Gambar: Ilustrasi |
Oleh: Rana Salsabila
(Member Pena Muslimah Cilacap)
Mediaoposisi.com-Mahalnya harga tiket pesawat menjadi masalah yang berlarut-larut. Apalagi di musim liburan sekolah seperti saat ini. Banyak para pengguna alat transportasi udara ini yang mengeluh akibat harga tiket yang semakin melejit. Namun, pemerintah justru membentangkan karpet-karpet merah kepada maskapai asing untuk menggarap rute domestik di Indonesia.
Dengan kondisi maskapai tanah air yang tengah ‘sekarat’, kebijakan pemerintah mendatangkan maskapai asing justru akan menjadi pukulan yang menyakitkan.
Pengamat penerbangan sekaligus KSAU, Chappy Hakim, menyebutkan bahwa mengundang maskapai asing bukanlah solusi yang tepat. “Apakah memang benar-benar dibuka kesempatan bagi maskapai asing, maka bisa terjadi bahwa ada maskapai asing yang melihat peluang besar untuk memperoleh keuntungan di Indonesia, karena Indonesia negara kepulauan. Apabila maskapai asing yang melirik opportunity yang begitu besar dan memiliki kapital kuat, dia bisa dengan mengambil alih semuanya. Tidak ada maskapai asing saja Merpati bangkrut, Garuda belum selesai dengan lilitan hutangnya. Bagaimana kalau maskapai asing dengan kapital yang besar bisa mengambil alih semuanya? Itu sangat berbahaya.” Tegas Chappy Hakim. (Merdeka.com, 15/06/2019).

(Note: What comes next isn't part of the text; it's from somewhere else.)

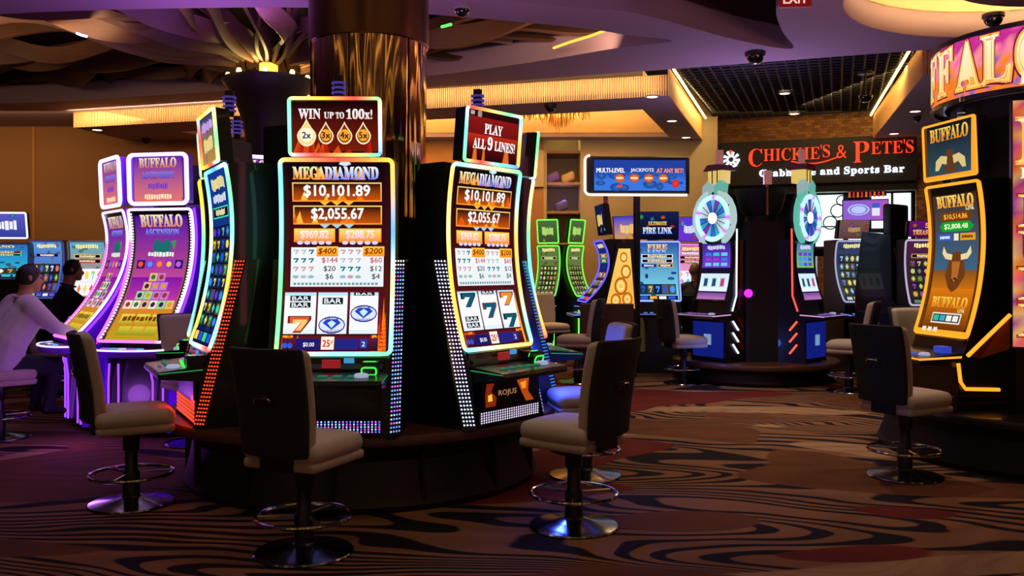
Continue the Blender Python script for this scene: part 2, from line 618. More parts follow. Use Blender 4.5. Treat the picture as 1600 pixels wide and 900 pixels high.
# ---- floor: carpet with flowing contour lines
def carpet_mat():
    m = bpy.data.materials.new('patterned_carpet'); m.use_nodes = True
    nt = m.node_tree; N = nt.nodes.new; L = nt.links.new
    b = nt.nodes['Principled BSDF']
    b.inputs['Roughness'].default_value = 0.95
    b.inputs['Specular IOR Level'].default_value = 0.15
    tc = N('ShaderNodeTexCoord')
    mp = N('ShaderNodeMapping'); mp.inputs['Rotation'].default_value = (0, 0, rad(28)); mp.inputs['Scale'].default_value = (0.55, 1.25, 1)
    L(tc.outputs['Object'], mp.inputs[0])

    def noise(scale, detail, vec, dist=0.0, seed=0.0):
        n = N('ShaderNodeTexNoise'); n.noise_dimensions = '4D'
        n.inputs['W'].default_value = seed
        n.inputs['Scale'].default_value = scale; n.inputs['Detail'].default_value = detail; n.inputs['Distortion'].default_value = dist
        L(vec, n.inputs['Vector']); return n.outputs[0]

    def math_(op, a, bb, clamp=False):
        x = N('ShaderNodeMath'); x.operation = op; x.use_clamp = clamp
        for i, s in enumerate((a, bb)):
            if s is None:
                continue
            if isinstance(s, (int, float)):
                x.inputs[i].default_value = s
            else:
                L(s, x.inputs[i])
        return x.outputs[0]

    def ramp(v, lo, hi):
        r = N('ShaderNodeMapRange'); r.inputs[1].default_value = lo; r.inputs[2].default_value = hi
        L(v, r.inputs[0]); return r.outputs[0]

    def mix(f, a, bb):
        x = N('ShaderNodeMix'); x.data_type = 'RGBA'
        if isinstance(f, (int, float)):
            x.inputs[0].default_value = f
        else:
            L(f, x.inputs[0])
        for i, s in ((6, a), (7, bb)):
            if isinstance(s, tuple):
                x.inputs[i].default_value = (*s, 1)
            else:
                L(s, x.inputs[i])
        return x.outputs[2]
    wn = N('ShaderNodeTexNoise'); wn.inputs['Scale'].default_value = 0.9; wn.inputs['Detail'].default_value = 1.5
    L(mp.outputs[0], wn.inputs['Vector'])
    wv = N('ShaderNodeVectorMath'); wv.operation = 'MULTIPLY_ADD'; wv.inputs[1].default_value = (1.5, 0.9, 0)
    L(wn.outputs['Color'], wv.inputs[0]); L(mp.outputs[0], wv.inputs[2])
    st_ = N('ShaderNodeMapping'); st_.inputs['Scale'].default_value = (0.55, 1.5, 1); L(wv.outputs[0], st_.inputs[0])
    f1 = noise(0.55, 0.4, st_.outputs[0], 0.2, 2.3)
    line = math_('SINE', math_('MULTIPLY', f1, 250.0), None)
    wid = math_('MULTIPLY', math_('SUBTRACT', noise(1.6, 1, wv.outputs[0], 0, 7.7), 0.5), 1.5)
    lines = ramp(math_('ADD', line, wid), 0.05, 0.35)
    mp2 = N('ShaderNodeMapping'); mp2.inputs['Rotation'].default_value = (0, 0, rad(-22)); mp2.inputs['Scale'].default_value = (0.35, 0.9, 1)
    L(tc.outputs['Object'], mp2.inputs[0])
    reg = noise(0.75, 0.6, mp2.outputs[0], 0.9, 5.1)
    reg2 = noise(0.8, 0.5, mp2.outputs[0], 0.9, 9.7)
    fine = noise(160, 2, tc.outputs['Object'])
    tan = mix(fine, lin((128, 98, 72)), lin((164, 128, 94)))
    brown = mix(fine, lin((104, 70, 48)), lin((140, 98, 66)))
    navy = lin((24, 17, 24))
    pat = mix(lines, brown, navy)
    red = mix(fine, lin((84, 26, 20)), lin((108, 36, 26)))
    rust = mix(fine, lin((84, 48, 26)), lin((104, 62, 34)))
    tl = math_('SINE', math_('MULTIPLY', noise(0.8, .6, wv.outputs[0], .3, 1.3), 160.0), None)
    tan = mix(math_('MULTIPLY', ramp(tl, .2, .7), 0.3), tan, brown)
    c = mix(ramp(reg, 0.545, 0.55), pat, tan)
    c = mix(ramp(reg2, 0.60, 0.605), c, red)
    c = mix(ramp(reg2, 0.385, 0.38), c, rust)
    soft = math_('MULTIPLY', math_('SINE', math_('MULTIPLY', noise(0.9, 1, mp2.outputs[0], .3, 3.3), 70.0), None), 0.12)
    hs = N('ShaderNodeHueSaturation'); L(c, hs.inputs['Color']); L(math_('ADD', soft, 0.95), hs.inputs['Value'])
    L(hs.outputs[0], b.inputs['Base Color'])
    bp = N('ShaderNodeBump'); bp.inputs['Strength'].default_value = 0.35; bp.inputs['Distance'].default_value = 0.004
    L(fine, bp.inputs['Height']); L(bp.outputs[0], b.inputs['Normal'])
    return m


struct(MB().add([(-16, -5, 0), (14, -5, 0), (14, 24, 0), (-16, 24, 0)], [(0, 1, 2, 3)]).build('floor', carpet_mat()))

# ---- ceiling
ZC = 4.2


def EY(x):
    return 11.4 - 0.3605 * (x - 4.15)


recess = smooth_loop([(-5.4, 9.5), (-3.65, 9.3), (-2, 9.27), (-0.9, 9.5), (0.7, 10.02), (1.35, 10.36), (1.9, 10.62), (1.3, 10.95), (0.2, 11.75), (-1.2, 12.55), (-3, 13.2),
                      (-5.2, 13.85), (-7.5, 14.5), (-9.6, 14.6), (-10.6, 13.2), (-9.6, 11.2), (-7.4, 10.0)], 4)
crescent = smooth_loop([(0.66, 9.26), (1.36, 9.5), (2.56, 10.5), (3.43, 11.0), (3.08, 10.2), (2.75, 9.33), (2.6, 8.4), (1.8, 7.9), (0.6, 8.3), (-0.2, 8.9)], 5)
covec = [(5.25 + 2.0 * cos(2 * pi * i / 48), 8.45 + 2.0 * sin(2 * pi * i / 48)) for i in range(48)]
ceil = plate('ceiling', [(-14, -5), (12, -5), (12, EY(12)), (-7.7, EY(-7.7)), (-7.7, 17.05), (-14, 17.05)], [recess, crescent, covec], ZC, ZC + 0.3, PLASTER)
struct(ceil)
up = MB().box(-14.5, 7.0, 5.0, 12.5, 18, 5.1).build('upper_ceiling', DARKCEIL, ceil)
MB().box(-14.5, -5, 5.0, 12.5, 7.0, 5.1).build('upper_ceiling', DARKCEIL, ceil)


def wall_loop(loop, z0, z1, name, m, parent):
    k = len(loop)
    mb = MB()
    vs = [(p[0], p[1], z0) for p in loop] + [(p[0], p[1], z1) for p in loop]
    mb.add(vs, [(i, (i + 1) % k, k + (i + 1) % k, k + i) for i in range(k)])
    return mb.build(name, m, parent, smooth=True)


wall_loop(recess, ZC + .28, 5.0, 'recess_side', DARKCEIL, ceil)
wall_loop(crescent, ZC + .28, 5.0, 'recess_side', mat('brown_ceiling_paint', (66, 42, 32), 0.9, noise=.1), ceil)
wall_loop(covec, ZC + .28, 4.66, 'cove_side', PLASTW, ceil)
plate('cove_top', [(5.25 + 2.0 * cos(2 * pi * i / 48), 8.45 + 2.0 * sin(2 * pi * i / 48)) for i in range(48)], [], 4.66, 4.7, PLASTW, ceil)
# dropped disc inside the lit cove and its hidden light ring
MB().lathe([(0.0, 4.30), (1.28, 4.30), (1.34, 4.34), (1.34, 4.40), (0, 4.40)], 5.45, 8.3, 48).build('cove_disc', mat('brown_disc_paint', (92, 62, 44), .8, noise=.1), ceil, smooth=True)
for k in range(4):
    a = rad(40 + k * 30)
    lamp('AREA', 'cove_light', (5.45 + 1.0 * cos(a), 8.3 + 1.0 * sin(a), 4.43), 24, (1, .66, .26), (5.45 + 1.9 * cos(a), 8.3 + 1.9 * sin(a), 4.7), shape='RECTANGLE', size=.5, size_y=.1)

# bent wood ribbons that radiate from the flared column through the recess
CAPX, CAPY = -3.26, 12.0


def ray_len(cx, cy, dx, dy, loop):
    best = 99
    k = len(loop)
    for i in range(k):
        x1, y1 = loop[i]; x2, y2 = loop[(i + 1) % k]
        ex, ey = x2 - x1, y2 - y1
        den = dx * ey - dy * ex
        if abs(den) < 1e-9:
            continue
        t = ((x1 - cx) * ey - (y1 - cy) * ex) / den
        s = ((x1 - cx) * dy - (y1 - cy) * dx) / den
        if t > 0 and 0 <= s <= 1:
            best = min(best, t)
    return best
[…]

Ekonom senior Institute for Development of Economics and Finance (INDEF), Didik J. Rochbini, menegaskan, “Kita tidak mendapat kesempatan untuk membangun industri dan pelaku usaha yang sehat jika solusinya gegabah hanya dengan cara mengundang maskapai asing tapi melupakan akar masalahnya. Kerugian tersebut akan terlihat pada akumulasi pendapatan primer Indonesia yang akan lebih meningkatkan defisit jasa dan defisit neraca berjalan. Jika cara kebijakan ini dilakukan, maka pemerintah telah membangun fondasi ekonomi yang rapuh ke depan. Kerugian masa depan akan jauh lebih besar jika pemerintah menjalankan kebijakan instan yang gegabah seperti ini.” (RMOL.ID, 16/06/2019).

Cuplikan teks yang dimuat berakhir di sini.